- _Job_: Leave out the pictures, and retype only the lines from the beginning of the material through the line that contains "rng = np.random.default_rng(7)", including both.

- _Data block_:
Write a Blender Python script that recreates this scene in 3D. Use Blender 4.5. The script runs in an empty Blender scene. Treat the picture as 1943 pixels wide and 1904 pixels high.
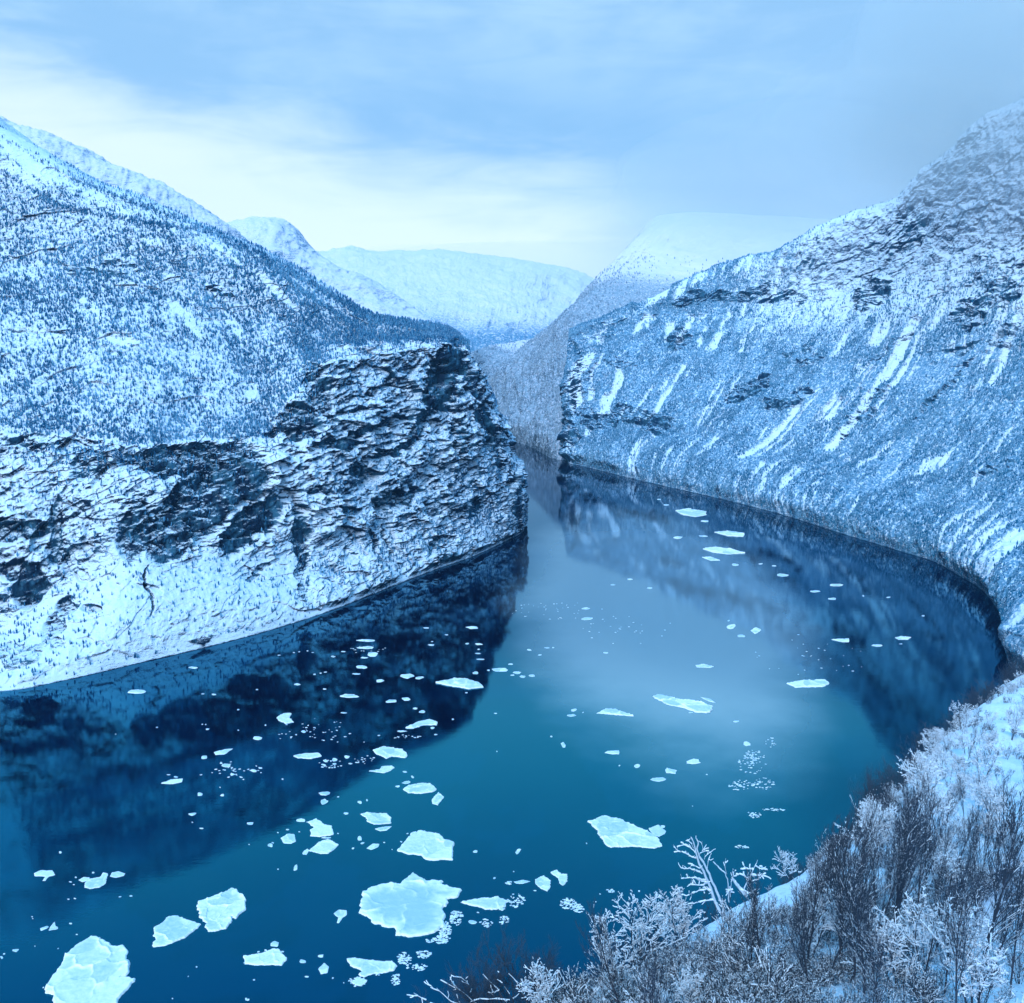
import bpy, math, random
import numpy as np
from mathutils import Matrix, Vector
C = bpy.context
scene = C.scene
R = math.radians
random.seed(7)
rng = np.random.default_rng(7)

# ------------------------------------------------------------------ camera
H = 500.0                      # camera height over the fjord, metres
PITCH = R(10.8)
FPX, CX, CY = 1889.0, 971.5, 952.0     # focal length and centre in the 1943 px wide measuring frame
cam_d = bpy.data.cameras.new('camera'); cam = bpy.data.objects.new('camera', cam_d)
scene.collection.objects.link(cam); scene.camera = cam
cam.location = (0, 0, H); cam.rotation_euler = (math.pi/2 - PITCH, 0, 0)
cam_d.sensor_width = 36; cam_d.sensor_fit = 'HORIZONTAL'; cam_d.lens = 35.0
cam_d.clip_start = 0.5; cam_d.clip_end = 60000

# ------------------------------------------------------------------ world, sun, exposure
SUN_EL, SUN_AZ = R(40), R(-160)          # azimuth measured from +Y towards +X
scene.view_settings.view_transform = 'Standard'; scene.view_settings.look = 'None'
scene.view_settings.exposure = 0.58; scene.view_settings.gamma = 1
cy = scene.cycles
cy.max_bounces = 5; cy.diffuse_bounces = 2; cy.glossy_bounces = 2; cy.transmission_bounces = 1
cy.transparent_max_bounces = 8; cy.volume_bounces = 1; cy.use_denoising = True
cy.caustics_reflective = False; cy.caustics_refractive = False

class NT:
    """small helper to write node trees"""
    def __init__(s, tree): s.t = tree; s.n = tree.nodes; s.l = tree.links; s.n.clear()
    def node(s, typ, **kw):
        n = s.n.new(typ)
        for k, v in kw.items(): setattr(n, k, v)
        return n
    def put(s, sock, v):
        if hasattr(v, 'links') or isinstance(v, bpy.types.NodeSocket): s.l.new(v, sock)
        else: sock.default_value = v
    def math(s, op, a, b=None, c=None, clamp=False):
        n = s.node('ShaderNodeMath', operation=op, use_clamp=clamp)
        s.put(n.inputs[0], a)
        if b is not None: s.put(n.inputs[1], b)
        if c is not None: s.put(n.inputs[2], c)
        return n.outputs[0]
    def smooth(s, v, a, b):
        n = s.node('ShaderNodeMapRange', interpolation_type='SMOOTHSTEP')
        s.put(n.inputs[0], v); n.inputs[1].default_value = a; n.inputs[2].default_value = b
        return n.outputs[0]
    def mix(s, f, a, b):
        n = s.node('ShaderNodeMix', data_type='RGBA')
        s.put(n.inputs[0], f)
        s.put(n.inputs[6], a if not isinstance(a, tuple) else (*a, 1)); s.put(n.inputs[7], b if not isinstance(b, tuple) else (*b, 1))
        return n.outputs[2]
    def noise(s, vec, scale, detail=4, rough=.55, lac=2.0, dist=0.0, col=False):
        n = s.node('ShaderNodeTexNoise')
        s.put(n.inputs['Vector'], vec); n.inputs['Scale'].default_value = scale
        n.inputs['Detail'].default_value = detail; n.inputs['Roughness'].default_value = rough
        n.inputs['Lacunarity'].default_value = lac; n.inputs['Distortion'].default_value = dist
        return n.outputs[1 if col else 0]
    def mapping(s, vec, scale=(1,1,1), rot=(0,0,0), loc=(0,0,0)):
        n = s.node('ShaderNodeMapping'); s.put(n.inputs[0], vec)
        n.inputs['Scale'].default_value = scale; n.inputs['Rotation'].default_value = rot; n.inputs['Location'].default_value = loc
        return n.outputs[0]
    def xyz(s, x, y, z):
        n = s.node('ShaderNodeCombineXYZ')
        for i, v in enumerate((x, y, z)): s.put(n.inputs[i], v)
        return n.outputs[0]
    def sep(s, v):
        n = s.node('ShaderNodeSeparateXYZ'); s.put(n.inputs[0], v); return n.outputs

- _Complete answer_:
Write a Blender Python script that recreates this scene in 3D. Use Blender 4.5. The script runs in an empty Blender scene. Treat the picture as 1943 pixels wide and 1904 pixels high.
import bpy, math, random
import numpy as np
from mathutils import Matrix, Vector
C = bpy.context
scene = C.scene
R = math.radians
random.seed(7)
rng = np.random.default_rng(7)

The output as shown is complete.